Durante años la izquierda europea y latinoamericana ha crecido cultivando una profunda desconfianza hacia la política exterior norteamericana, y sus argumentos cabales tenía para este recelo.
Las decisiones de los gobernantes de EEUU y la posición de los intereses que los sostenían han tenido durante muchas décadas, especialmente en los tiempos de la Guerra Fría, consecuencias perniciosas para el desarrollo socioeconómico de países situados bajo su directa influencia, en ocasiones obligados a soportar un estatus subalterno y a sobrevivir a gobernantes tutelados o impuestos desde los centros de poder de la superpotencia. Aunque tuviese una vocación defensiva frente al avance de alternativas hostiles, el movimiento de piezas en el tablero durante los años previos al derrumbe del bloque soviético significó apoyar golpes de Estado, sostener dictaduras aberrantes, sofocar las veleidades democráticas o, en el mejor de los casos, mirar hacia otro lado ante aliados poco presentables. Por eso es tan distinta la visión que de la participación en la OTAN, de la presencia militar norteamericana o de la retórica de guardián de la libertad se ha tenido hasta hace poco en diferentes países, según la historia de sus relaciones con EEUU. Así, mientras en Chile o Guatemala, por poner dos notables ejemplos, tal evocación iba indisociablemente ligada a los golpes militares frente a Allende y Arbenz, y en España era inevitable pensar en el rescate del Franquismo ante los ojos del mundo protagonizado por Eisenhower, en los países de Europa Oriental que recuperaron su plena independencia a partir de 1989 es otra –mucho más positiva- la mirada sobre el papel norteamericano.
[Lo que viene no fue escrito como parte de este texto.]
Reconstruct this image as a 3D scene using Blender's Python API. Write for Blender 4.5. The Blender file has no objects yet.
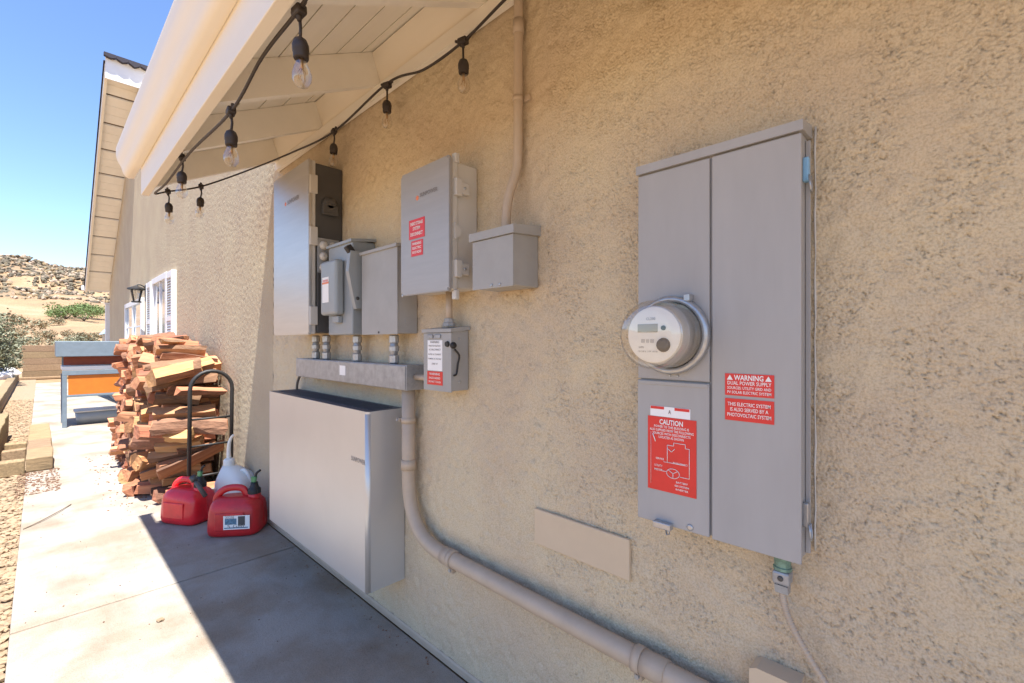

Los tiempos que vivimos son muy diferentes porque el periodo de total hegemonía de las dos últimas décadas va dando paso, y no por decisión propia de la potencia hasta ahora predominante, a un mundo multipolar en el que otros países ganan pujanza y limitan a su vez la de EEUU. Sobre el papel es un escenario deseado, más proporcionado y coherente con la legítima función que, por población, territorio o dinamismo económico, las nuevas potencias están llamadas a desempeñar en el concierto internacional. La adaptación pendiente de las organizaciones internacionales nacidas tras la II Guerra Mundial –empezando por la propia Naciones Unidas mientras el Consejo de Seguridad no se reforme- o la crisis de algunas conferencias de líderes –el G-8 venido a menos- es buena prueba de este irreversible movimiento de fondo.
Que otros países vayan a estar en condiciones de relevar en el liderazgo internacional a las ajadas democracias occidentales no necesariamente significará garantía de armonía, progreso y estabilidad.
Pero de la bienintencionada teoría de que el florecimiento de otras potencias traería mesura, cooperación y respeto a la legalidad internacional, a las amargas realidades de nuestro tiempo, media la cruda constatación del papel que alguno de los poderes emergentes se encarga de ejecutar. Como nos recuerda el sistema dictatorial chino, la democracia controlada y de baja calidad rusa, o la escalada en la depredación de recursos naturales auspiciada o al menos asumida como inevitable en India, Brasil o Indonesia, que otros países vayan a estar en condiciones de relevar en el liderazgo internacional a las ajadas democracias occidentales -cuya cuidada hipocresía ya nos resulta tan familiar- no necesariamente significará garantía de armonía, progreso y estabilidad.
No obstante, dado que el irremediable proceso de cambio está aún en curso, la comunidad internacional y, sobre todo, la naciente sociedad civil transnacional todavía está a tiempo de reivindicar una gobernanza global basada en valores de progreso colectivo, evitando la sustitución de una hegemonía nociva por otras que quizá no vayan a resultar mucho mejores. Por el contrario, si el reequilibrio mundial y el ascenso de los nuevos países se tiene que hacer a costa de despreciar cualquier restricción medioambiental, competir con condiciones de trabajo paupérrimas, fomentar el autoritarismo y el nacionalismo exacerbado, reprimir ferozmente a la disidencia interna, sostener regímenes abyectos de países bajo su órbita, admitir la inacción ante crisis humanitarias monstruosas, alentar la carrera armamentística, excitar conflictos regionales sobre los que ejercer de árbitro o reverdecer ensoñaciones expansionistas de origen histórico difuso, quizá llegue un día en que acabemos echando de menos los tiempos de heroica denuncia del viejo conocido «imperialismo yanqui».